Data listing
════════

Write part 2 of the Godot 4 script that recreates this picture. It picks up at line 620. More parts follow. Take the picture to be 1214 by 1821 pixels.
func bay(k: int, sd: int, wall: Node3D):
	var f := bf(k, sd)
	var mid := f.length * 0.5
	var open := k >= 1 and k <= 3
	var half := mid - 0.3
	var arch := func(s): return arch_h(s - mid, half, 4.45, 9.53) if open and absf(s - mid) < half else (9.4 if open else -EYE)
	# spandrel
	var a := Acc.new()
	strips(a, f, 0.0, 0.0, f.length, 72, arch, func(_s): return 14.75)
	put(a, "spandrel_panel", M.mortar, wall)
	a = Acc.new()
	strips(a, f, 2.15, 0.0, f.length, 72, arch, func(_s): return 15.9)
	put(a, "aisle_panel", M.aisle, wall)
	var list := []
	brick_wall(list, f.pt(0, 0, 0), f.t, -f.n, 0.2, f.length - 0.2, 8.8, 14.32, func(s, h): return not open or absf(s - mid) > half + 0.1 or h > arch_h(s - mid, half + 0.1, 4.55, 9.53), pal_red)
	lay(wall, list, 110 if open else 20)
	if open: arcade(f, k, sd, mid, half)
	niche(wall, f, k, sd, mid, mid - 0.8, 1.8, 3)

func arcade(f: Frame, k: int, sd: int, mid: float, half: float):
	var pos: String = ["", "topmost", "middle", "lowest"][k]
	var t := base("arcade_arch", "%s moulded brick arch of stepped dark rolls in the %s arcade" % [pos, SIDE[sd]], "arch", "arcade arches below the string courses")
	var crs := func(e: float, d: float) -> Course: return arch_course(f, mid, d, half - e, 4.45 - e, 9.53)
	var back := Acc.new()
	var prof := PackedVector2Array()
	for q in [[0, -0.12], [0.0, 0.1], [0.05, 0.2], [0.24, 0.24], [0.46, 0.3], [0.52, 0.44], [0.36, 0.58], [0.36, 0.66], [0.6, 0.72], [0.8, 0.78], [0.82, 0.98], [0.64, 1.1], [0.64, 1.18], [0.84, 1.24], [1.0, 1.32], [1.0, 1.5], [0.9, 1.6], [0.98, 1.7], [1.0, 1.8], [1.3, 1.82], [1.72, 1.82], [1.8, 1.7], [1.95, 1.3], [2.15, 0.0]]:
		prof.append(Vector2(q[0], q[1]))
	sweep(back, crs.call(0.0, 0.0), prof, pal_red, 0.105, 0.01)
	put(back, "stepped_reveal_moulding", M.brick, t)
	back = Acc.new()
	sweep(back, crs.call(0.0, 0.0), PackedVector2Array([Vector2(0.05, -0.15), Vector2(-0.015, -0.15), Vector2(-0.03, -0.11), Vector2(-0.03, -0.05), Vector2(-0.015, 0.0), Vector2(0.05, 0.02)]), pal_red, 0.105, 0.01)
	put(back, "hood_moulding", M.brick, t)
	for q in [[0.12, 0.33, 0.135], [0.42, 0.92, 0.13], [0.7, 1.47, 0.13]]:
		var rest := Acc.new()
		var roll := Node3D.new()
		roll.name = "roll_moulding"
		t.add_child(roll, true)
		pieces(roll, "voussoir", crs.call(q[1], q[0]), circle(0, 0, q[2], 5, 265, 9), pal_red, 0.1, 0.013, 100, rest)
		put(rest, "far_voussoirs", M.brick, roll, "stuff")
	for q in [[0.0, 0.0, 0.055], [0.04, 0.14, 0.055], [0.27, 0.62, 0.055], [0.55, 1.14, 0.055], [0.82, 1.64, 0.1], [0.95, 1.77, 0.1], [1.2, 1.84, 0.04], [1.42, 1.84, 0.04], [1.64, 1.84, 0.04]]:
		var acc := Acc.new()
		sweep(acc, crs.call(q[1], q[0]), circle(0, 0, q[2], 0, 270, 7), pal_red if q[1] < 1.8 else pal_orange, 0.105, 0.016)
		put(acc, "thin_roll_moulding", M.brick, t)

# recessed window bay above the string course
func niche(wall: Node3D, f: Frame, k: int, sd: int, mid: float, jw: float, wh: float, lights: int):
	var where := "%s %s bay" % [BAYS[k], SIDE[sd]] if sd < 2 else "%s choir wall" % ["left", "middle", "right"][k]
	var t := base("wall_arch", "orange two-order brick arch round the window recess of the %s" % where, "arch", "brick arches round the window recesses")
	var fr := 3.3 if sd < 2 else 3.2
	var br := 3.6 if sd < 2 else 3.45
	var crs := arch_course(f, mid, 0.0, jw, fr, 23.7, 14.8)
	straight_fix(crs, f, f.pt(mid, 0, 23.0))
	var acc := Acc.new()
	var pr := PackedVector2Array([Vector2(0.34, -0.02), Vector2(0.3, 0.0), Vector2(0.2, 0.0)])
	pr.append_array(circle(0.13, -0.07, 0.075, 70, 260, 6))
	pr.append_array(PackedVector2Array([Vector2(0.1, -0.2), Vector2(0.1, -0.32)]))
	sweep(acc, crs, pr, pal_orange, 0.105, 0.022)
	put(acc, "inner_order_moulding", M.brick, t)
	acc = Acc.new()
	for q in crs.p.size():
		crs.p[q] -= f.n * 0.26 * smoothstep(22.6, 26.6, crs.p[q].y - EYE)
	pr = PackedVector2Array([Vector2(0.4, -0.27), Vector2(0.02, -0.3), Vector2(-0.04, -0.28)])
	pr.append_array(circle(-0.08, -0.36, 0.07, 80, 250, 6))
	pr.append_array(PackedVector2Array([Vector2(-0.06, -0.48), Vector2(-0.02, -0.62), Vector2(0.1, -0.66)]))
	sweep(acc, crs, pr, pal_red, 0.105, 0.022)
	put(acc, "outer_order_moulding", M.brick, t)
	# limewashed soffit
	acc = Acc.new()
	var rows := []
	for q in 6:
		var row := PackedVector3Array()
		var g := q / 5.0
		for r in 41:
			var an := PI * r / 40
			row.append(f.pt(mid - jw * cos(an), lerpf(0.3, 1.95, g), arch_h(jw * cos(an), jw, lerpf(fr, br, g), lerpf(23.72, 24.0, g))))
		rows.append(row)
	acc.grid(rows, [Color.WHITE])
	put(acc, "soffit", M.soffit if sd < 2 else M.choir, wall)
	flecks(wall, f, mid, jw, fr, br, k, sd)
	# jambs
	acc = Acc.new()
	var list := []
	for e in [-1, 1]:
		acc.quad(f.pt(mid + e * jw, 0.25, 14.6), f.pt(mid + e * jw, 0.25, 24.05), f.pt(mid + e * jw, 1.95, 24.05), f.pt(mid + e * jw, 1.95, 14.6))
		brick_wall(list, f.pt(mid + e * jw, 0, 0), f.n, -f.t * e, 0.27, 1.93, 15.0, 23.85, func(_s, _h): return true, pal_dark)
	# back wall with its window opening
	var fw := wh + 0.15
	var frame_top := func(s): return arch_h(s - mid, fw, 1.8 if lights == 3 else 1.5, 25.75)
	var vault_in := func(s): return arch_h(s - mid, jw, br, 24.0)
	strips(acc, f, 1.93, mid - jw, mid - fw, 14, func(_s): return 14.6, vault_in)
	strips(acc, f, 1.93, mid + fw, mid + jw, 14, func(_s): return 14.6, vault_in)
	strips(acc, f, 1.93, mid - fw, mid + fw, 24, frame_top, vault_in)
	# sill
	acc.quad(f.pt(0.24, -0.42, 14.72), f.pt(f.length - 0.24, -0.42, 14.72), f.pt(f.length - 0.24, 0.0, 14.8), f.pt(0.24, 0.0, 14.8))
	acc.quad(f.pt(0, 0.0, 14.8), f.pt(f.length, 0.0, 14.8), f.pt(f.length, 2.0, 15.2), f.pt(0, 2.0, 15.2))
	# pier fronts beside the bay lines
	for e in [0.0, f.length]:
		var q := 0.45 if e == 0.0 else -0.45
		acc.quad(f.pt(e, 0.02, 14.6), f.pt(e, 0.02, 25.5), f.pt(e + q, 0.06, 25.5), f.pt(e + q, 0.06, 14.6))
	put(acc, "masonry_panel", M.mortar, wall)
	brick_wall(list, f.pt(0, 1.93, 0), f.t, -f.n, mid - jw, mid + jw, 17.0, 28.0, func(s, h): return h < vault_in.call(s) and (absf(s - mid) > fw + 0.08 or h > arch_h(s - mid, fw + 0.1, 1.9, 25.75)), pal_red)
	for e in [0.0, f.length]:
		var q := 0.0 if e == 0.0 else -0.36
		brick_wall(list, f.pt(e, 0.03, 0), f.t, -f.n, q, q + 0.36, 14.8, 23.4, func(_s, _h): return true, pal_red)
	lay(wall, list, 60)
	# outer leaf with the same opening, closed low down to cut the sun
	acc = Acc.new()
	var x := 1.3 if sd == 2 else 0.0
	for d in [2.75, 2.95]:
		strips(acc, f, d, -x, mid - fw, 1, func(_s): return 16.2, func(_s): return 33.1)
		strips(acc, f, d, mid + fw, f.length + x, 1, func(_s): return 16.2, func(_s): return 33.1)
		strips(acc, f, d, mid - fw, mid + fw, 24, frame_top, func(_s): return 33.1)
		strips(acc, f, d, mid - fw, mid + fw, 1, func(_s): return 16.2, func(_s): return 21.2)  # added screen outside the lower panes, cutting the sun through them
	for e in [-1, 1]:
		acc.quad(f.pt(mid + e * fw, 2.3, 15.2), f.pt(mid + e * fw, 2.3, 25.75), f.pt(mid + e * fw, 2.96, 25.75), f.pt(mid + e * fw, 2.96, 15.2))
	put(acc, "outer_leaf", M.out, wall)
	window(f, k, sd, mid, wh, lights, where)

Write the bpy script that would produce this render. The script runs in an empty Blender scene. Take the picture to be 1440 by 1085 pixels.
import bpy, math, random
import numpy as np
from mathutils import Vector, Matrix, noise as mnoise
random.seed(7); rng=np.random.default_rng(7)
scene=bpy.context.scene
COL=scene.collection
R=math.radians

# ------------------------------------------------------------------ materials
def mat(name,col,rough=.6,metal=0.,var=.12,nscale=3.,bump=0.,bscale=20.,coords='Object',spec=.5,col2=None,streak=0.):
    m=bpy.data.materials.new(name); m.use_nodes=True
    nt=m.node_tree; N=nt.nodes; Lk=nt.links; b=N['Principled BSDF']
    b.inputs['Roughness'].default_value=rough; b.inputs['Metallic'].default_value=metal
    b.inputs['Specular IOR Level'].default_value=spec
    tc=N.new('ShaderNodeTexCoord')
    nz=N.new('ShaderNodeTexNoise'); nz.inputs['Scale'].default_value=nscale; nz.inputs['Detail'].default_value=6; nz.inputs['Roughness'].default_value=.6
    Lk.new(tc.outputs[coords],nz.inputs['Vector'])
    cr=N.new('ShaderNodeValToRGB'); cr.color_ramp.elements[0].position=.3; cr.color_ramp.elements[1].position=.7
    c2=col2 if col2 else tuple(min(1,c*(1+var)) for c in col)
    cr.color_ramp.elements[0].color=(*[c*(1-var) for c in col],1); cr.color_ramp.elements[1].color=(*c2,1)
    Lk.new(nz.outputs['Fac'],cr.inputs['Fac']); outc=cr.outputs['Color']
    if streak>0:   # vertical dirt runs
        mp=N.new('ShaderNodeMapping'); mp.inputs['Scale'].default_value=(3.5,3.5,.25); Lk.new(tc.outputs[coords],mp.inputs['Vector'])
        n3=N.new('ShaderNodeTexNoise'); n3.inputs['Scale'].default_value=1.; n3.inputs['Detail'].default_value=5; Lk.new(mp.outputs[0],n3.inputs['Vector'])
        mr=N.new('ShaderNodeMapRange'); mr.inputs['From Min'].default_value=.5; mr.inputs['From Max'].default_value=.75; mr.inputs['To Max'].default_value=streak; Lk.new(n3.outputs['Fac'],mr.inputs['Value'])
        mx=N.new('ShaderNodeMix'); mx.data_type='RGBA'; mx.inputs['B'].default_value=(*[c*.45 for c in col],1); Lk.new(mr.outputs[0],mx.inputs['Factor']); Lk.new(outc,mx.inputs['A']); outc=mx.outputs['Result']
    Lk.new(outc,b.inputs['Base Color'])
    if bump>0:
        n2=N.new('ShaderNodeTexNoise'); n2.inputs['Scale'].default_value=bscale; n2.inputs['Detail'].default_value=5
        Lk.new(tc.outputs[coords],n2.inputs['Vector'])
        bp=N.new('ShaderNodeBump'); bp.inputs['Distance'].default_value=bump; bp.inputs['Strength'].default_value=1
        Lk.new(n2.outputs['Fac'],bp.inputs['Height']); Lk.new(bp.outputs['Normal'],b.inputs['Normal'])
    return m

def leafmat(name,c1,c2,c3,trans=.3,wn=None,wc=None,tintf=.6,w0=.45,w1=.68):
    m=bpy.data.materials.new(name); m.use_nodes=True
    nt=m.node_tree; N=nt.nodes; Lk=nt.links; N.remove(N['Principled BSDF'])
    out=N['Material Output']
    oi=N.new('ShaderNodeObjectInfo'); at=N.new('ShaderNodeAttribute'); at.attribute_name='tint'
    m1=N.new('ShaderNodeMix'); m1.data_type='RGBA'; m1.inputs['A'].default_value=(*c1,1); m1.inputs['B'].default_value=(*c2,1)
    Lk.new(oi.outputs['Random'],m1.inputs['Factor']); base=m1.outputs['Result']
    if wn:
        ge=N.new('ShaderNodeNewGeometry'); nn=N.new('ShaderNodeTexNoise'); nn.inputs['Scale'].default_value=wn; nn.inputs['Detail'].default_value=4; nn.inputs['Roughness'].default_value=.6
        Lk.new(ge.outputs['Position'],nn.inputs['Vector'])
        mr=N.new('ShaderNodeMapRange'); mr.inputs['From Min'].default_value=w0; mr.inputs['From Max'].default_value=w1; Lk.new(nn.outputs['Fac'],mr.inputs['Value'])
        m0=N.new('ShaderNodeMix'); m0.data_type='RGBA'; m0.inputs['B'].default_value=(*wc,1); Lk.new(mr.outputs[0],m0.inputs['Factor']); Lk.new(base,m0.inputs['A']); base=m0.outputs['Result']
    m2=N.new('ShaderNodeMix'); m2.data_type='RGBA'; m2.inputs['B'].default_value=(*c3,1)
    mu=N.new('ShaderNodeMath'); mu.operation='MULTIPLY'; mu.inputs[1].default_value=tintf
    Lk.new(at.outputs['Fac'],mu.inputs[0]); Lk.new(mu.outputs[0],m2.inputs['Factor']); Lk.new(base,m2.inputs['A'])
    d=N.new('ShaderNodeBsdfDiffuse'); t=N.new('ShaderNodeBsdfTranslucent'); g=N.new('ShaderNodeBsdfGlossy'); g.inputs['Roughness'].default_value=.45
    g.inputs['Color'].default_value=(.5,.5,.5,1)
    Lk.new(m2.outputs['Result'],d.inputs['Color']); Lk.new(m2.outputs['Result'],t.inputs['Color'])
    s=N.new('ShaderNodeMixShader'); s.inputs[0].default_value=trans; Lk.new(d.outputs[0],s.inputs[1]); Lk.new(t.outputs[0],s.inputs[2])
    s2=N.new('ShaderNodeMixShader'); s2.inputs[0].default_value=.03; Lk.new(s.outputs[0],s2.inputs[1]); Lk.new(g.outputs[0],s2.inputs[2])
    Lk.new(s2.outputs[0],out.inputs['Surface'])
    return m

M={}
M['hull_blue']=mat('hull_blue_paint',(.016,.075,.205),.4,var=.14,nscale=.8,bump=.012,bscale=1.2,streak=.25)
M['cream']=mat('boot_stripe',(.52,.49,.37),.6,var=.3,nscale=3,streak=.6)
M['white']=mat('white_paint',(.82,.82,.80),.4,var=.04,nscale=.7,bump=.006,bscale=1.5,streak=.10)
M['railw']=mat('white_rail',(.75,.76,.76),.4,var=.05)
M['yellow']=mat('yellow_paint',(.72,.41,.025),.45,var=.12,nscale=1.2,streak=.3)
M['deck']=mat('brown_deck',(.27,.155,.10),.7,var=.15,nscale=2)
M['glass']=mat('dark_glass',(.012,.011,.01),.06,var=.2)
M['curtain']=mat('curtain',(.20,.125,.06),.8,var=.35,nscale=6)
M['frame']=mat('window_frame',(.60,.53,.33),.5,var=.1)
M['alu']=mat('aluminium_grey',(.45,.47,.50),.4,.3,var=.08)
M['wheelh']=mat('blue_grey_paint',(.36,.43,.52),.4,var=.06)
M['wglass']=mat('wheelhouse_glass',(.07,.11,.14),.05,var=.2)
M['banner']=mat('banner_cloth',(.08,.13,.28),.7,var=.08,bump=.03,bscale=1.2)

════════

Exercise aim: Starting with the line that contains "strips(a, f, 2.15, 0.0, f.length, 72, arch, func(_s): return", repeat each line exactly, and stop once the line that contains "niche(wall, f, k, sd, mid, mid" has been repeated.

Completed exercise:
	strips(a, f, 2.15, 0.0, f.length, 72, arch, func(_s): return 15.9)
	put(a, "aisle_panel", M.aisle, wall)
	var list := []
	brick_wall(list, f.pt(0, 0, 0), f.t, -f.n, 0.2, f.length - 0.2, 8.8, 14.32, func(s, h): return not open or absf(s - mid) > half + 0.1 or h > arch_h(s - mid, half + 0.1, 4.55, 9.53), pal_red)
	lay(wall, list, 110 if open else 20)
	if open: arcade(f, k, sd, mid, half)
	niche(wall, f, k, sd, mid, mid - 0.8, 1.8, 3)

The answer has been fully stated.